Ten to watch in Women's World Cup

Some of these women already have reached true superstar status, thanks to years of dazzling play. Others have been flying below the radar or are newcomers looking to make their marks in the Women's World Cup.

Whatever the case, one thing is clear -- these are 10 players to keep an eye on:

Precious Dede, goalie, Nigeria
The Delta Queens of Asaba are known for their offensive flair and prowess, but if Dede isn't sharp in goal, the game can still be lost. Dede is a veteran keeper, starting in two Olympics and, now, three World Cups. She is the team's captain and has publicly stated her goal of Nigeria finally advancing beyond the quarterfinals. Dede, 31, is charismatic and, at times, dramatic, which is fitting, given that she hopes to be an actress when her soccer career ends.

Isabell Herlovsen, forward, Norway
It's funny how things turn out in life. Herlovsen is a known name in Germany, as her father, Kai Erik Herlovsen, starred for Borussia Moenchengladbach in the Bundesliga from 1982 to 1990. He also played for Norway's national team. Now, Kai Erik's daughter is looking to find soccer fame in Germany. This is her second World Cup; she helped Norway advance to the semifinals in 2007. Herlovsen, 23, is a smart player who is rarely beaten by miscues.

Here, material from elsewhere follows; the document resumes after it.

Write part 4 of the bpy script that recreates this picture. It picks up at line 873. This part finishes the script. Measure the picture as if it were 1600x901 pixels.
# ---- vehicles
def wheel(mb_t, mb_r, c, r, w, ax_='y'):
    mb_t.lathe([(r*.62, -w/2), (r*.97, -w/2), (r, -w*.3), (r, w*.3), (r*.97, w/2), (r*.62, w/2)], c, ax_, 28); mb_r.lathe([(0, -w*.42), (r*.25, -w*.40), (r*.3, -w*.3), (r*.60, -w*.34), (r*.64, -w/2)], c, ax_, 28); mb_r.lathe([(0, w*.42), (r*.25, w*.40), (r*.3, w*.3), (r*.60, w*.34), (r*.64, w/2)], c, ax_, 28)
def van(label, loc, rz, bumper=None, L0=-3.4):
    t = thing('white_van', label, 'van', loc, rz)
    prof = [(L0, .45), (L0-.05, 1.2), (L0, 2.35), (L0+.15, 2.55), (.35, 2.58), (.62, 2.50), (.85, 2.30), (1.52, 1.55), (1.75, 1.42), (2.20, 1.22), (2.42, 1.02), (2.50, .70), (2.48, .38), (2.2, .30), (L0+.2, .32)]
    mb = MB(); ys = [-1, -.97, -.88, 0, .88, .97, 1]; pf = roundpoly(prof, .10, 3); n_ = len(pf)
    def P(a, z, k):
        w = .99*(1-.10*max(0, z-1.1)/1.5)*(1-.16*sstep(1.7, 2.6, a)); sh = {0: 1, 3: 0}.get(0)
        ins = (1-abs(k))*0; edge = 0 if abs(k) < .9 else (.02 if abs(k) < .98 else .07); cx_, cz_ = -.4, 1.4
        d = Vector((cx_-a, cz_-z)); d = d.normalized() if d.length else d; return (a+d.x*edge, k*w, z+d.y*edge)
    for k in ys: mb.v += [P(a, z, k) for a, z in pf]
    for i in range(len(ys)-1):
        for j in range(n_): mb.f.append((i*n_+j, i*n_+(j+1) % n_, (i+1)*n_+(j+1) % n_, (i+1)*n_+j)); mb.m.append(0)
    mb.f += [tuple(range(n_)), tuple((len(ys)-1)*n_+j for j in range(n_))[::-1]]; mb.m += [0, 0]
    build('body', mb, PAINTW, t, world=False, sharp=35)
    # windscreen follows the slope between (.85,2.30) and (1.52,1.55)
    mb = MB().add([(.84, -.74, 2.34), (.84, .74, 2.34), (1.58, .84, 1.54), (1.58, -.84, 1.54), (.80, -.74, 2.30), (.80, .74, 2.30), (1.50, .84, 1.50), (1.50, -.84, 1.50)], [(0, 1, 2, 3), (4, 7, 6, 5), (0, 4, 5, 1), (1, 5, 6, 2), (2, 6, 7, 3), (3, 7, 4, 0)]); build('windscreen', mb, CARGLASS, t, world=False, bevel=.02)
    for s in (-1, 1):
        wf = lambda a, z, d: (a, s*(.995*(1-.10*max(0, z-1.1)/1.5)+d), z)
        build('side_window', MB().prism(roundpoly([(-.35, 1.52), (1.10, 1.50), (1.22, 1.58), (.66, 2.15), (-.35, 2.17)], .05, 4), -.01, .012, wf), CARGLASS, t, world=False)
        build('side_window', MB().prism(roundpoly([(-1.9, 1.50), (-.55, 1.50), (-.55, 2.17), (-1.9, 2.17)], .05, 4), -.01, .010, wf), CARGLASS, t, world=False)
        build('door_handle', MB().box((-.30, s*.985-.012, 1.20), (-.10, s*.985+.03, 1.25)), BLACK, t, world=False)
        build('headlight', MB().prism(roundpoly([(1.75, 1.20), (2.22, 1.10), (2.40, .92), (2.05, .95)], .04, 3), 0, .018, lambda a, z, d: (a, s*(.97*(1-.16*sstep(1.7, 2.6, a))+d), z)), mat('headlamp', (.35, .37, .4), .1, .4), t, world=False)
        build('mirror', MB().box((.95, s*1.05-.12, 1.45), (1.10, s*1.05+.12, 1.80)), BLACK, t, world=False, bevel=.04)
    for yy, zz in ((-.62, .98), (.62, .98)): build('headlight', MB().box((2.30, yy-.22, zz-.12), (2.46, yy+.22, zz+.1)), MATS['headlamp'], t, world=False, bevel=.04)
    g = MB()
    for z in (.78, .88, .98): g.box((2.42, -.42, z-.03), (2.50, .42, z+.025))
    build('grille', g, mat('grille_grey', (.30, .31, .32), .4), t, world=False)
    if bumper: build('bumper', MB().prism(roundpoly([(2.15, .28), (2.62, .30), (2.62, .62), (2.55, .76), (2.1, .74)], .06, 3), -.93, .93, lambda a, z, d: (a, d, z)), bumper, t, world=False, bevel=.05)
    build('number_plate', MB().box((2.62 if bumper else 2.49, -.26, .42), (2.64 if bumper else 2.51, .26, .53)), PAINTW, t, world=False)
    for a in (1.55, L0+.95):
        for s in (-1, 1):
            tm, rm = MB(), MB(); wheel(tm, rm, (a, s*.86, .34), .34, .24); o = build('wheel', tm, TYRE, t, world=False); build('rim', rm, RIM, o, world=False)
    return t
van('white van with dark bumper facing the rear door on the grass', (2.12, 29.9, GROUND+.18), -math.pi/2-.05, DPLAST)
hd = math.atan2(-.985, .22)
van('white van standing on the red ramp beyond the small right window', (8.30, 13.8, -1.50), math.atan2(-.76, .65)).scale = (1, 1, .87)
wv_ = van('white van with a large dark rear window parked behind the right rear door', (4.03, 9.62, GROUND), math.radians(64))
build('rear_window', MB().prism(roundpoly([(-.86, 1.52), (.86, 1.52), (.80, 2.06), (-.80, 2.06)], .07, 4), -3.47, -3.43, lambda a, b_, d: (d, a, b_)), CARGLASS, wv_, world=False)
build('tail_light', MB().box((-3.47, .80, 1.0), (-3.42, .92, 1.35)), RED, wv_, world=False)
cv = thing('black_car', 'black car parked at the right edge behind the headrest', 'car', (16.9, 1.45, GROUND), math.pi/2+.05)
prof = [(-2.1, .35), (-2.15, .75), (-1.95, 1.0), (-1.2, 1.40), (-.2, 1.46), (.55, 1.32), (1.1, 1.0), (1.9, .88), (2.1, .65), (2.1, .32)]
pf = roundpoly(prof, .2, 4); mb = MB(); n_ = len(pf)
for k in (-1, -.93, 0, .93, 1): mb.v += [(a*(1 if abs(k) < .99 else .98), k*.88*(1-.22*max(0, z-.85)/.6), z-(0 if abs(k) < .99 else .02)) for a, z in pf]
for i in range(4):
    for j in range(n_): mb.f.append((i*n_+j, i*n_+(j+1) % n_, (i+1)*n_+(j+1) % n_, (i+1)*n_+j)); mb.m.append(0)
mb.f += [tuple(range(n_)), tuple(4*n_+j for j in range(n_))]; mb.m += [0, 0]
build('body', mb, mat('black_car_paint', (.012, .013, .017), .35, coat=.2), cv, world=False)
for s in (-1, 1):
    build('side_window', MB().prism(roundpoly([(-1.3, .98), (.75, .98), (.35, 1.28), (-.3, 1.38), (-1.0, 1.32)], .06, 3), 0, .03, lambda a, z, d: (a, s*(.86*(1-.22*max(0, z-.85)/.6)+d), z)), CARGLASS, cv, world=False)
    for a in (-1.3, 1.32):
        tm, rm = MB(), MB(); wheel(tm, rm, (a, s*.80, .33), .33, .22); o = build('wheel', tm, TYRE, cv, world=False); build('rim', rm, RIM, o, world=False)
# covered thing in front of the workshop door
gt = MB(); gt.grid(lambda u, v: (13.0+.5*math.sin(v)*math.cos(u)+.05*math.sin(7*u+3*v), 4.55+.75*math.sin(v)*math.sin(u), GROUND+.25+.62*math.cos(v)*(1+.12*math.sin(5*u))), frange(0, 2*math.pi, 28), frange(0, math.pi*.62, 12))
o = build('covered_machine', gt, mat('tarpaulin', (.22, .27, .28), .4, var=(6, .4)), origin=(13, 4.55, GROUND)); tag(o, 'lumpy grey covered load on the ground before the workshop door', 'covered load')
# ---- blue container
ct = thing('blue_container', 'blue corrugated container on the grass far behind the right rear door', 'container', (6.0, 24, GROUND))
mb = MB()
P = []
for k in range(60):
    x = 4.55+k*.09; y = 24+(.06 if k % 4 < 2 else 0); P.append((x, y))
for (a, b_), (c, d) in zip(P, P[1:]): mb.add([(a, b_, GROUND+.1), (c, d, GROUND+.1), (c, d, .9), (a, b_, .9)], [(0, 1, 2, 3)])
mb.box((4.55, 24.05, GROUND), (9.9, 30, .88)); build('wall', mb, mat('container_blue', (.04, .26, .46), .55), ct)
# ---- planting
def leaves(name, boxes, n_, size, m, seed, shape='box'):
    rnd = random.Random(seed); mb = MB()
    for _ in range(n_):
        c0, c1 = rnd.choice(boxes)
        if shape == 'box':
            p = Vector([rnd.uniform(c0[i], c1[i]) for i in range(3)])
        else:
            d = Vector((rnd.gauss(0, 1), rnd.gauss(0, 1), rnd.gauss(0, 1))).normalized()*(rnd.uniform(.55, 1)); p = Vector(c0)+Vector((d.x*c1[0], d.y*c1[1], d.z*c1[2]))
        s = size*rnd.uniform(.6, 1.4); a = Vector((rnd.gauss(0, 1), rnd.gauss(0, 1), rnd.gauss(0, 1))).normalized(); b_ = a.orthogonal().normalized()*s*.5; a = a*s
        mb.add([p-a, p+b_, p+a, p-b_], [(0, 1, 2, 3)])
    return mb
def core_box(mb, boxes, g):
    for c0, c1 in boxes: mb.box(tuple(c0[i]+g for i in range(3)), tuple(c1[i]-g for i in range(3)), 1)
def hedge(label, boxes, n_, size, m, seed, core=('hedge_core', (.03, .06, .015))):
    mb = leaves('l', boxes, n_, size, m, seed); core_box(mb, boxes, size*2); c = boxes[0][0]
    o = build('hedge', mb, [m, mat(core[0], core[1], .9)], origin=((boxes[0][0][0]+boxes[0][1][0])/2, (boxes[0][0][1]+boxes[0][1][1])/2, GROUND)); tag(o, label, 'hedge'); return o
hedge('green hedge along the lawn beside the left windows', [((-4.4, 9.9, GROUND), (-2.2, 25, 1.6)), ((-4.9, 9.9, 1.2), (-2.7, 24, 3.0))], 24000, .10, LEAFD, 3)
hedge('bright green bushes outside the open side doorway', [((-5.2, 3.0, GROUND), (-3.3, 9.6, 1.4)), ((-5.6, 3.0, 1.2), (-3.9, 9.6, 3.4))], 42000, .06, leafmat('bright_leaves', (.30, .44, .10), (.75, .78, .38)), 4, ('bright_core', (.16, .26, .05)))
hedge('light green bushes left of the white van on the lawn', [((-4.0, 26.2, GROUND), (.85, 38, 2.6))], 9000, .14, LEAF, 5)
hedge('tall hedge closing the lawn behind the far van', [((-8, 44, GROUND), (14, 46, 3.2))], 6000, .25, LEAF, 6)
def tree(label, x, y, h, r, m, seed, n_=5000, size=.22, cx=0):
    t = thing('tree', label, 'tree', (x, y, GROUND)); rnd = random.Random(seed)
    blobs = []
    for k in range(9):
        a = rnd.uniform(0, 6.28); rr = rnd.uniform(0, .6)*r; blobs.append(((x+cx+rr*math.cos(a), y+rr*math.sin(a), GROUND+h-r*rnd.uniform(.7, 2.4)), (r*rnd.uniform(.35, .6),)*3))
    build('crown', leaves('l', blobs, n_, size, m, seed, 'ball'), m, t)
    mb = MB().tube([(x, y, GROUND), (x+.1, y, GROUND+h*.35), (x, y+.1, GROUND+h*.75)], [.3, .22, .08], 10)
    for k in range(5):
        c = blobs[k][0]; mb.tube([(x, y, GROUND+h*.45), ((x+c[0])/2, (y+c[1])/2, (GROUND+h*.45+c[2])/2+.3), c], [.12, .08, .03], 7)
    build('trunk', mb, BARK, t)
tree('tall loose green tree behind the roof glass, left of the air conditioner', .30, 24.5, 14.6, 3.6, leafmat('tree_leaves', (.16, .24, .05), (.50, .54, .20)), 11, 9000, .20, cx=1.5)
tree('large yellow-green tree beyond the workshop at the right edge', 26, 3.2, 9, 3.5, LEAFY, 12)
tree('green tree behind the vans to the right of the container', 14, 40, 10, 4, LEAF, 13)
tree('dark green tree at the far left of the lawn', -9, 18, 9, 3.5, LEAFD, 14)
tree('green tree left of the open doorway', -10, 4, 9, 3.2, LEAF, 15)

Mana Iwabuchi, forward, Japan
She's only 18 but plays with a flair and confidence well beyond her years. She is a technically sound player, epitomizing the Japanese system, but also has the ability to improvise and take chances around the box. She was just called up to the national team in February and has quickly moved into a prime role. Iwabuchi is petite, standing only 5 feet tall, but darts past taller, stronger players like a hummingbird with her speed and skill.

Eugenie Le Sommer, forward, France
The French soccer establishment has been centered on its successful men's teams, but a new crop of players such as Le Sommer might draw attention to the women's game. Le Sommer, 22, is a flexible player, able to play midfield or move up into an aggressive striker mode when called upon. She has become an integral part of Les Bleus scoring, with five goals in 11 qualification games for the 2011 World Cup. This is the first World Cup for Le Sommer, who was promoted to the national team in 2009.

Marta, striker, Brazil
What more can be said about the world's best female soccer player? Marta, 25, is confident, but not cocky. She's fast, smart, creative, loves to use her teammates to set up plays and has a global following. Just plug her name into Google or YouTube and see what comes up. Like another amazing Brazilian player, the immortal Pelé, Marta is putting her stamp on the game. The big thing missing from Marta's sparkling résumé: winning the World Cup.

Birgit Prinz, striker, Germany
She's been the heart and soul of the German team for more than a decade, helping it win two World Cups and three Olympic bronze medals. Prinz, 33, is also the face of German women's soccer and one of the most recognized athletes in the soccer-mad country. Prinz is a stealthy striker and already the most prolific goal scorer (14) in tournament history. She's tough and aggressive and knows how to capitalize on her chances. But her health will be a question, as she comes into the World Cup nursing a sprained right ankle.

Christine Sinclair, forward, Canada
She's the face of the resurgent Canadian women's team, best displaying the speed and Euro-style tactics put in place by coach Carolina Morace, a former Italian World Cup star. Sinclair, 28, has been named Canada's Female Footballer of the Year six times and has been a rising star since playing against boys when she was small. This is her third World Cup, and she wants to show that Team Canada is not satisfied just to make the field. It now wants to advance.

Kelly Smith, forward, England
It has become normal to see Smith, 32, limping around the field. Fans murmur, "Is she OK?" and then Smith finds new life and continues to play well. She has overcome a knee injury, foot and ankle injuries, depression, and alcoholism to maintain her status as one of the world's best. She's not the swiftest player but has strong vision and the ability to anticipate plays quickly. Smith's international stardom has been curtailed by Team England's failures in qualifying for the World Cup. Her first World Cup was in 2007.

Abby Wambach, forward, U.S.
It's unlikely for Wambach, 31, to ever be on the pitch and not draw attention. She's tall, standing 5-11, and is always driving toward the goal. She's hard to mark, using her size as a weapon to control play. She's one of the team's most experienced players and a team leader. And usually, Wambach's in-game fate foreshadows how the U.S. will fare. The American squad is 76-1-2 in international play when Wambach scores.

Rosie White, forward, New Zealand
The mission for White, and the rest of the Football Ferns, is clear: score goals. New Zealand's trip to the 2007 World Cup was a bit embarrassing as it was unable to score a single goal in three group-round matches. White, 18, might have the magic to end the drought through her creativity with the ball in her first World Cup. Opponents will gear their defenses to stop White's runs, so she will need her teammates' help to shake free.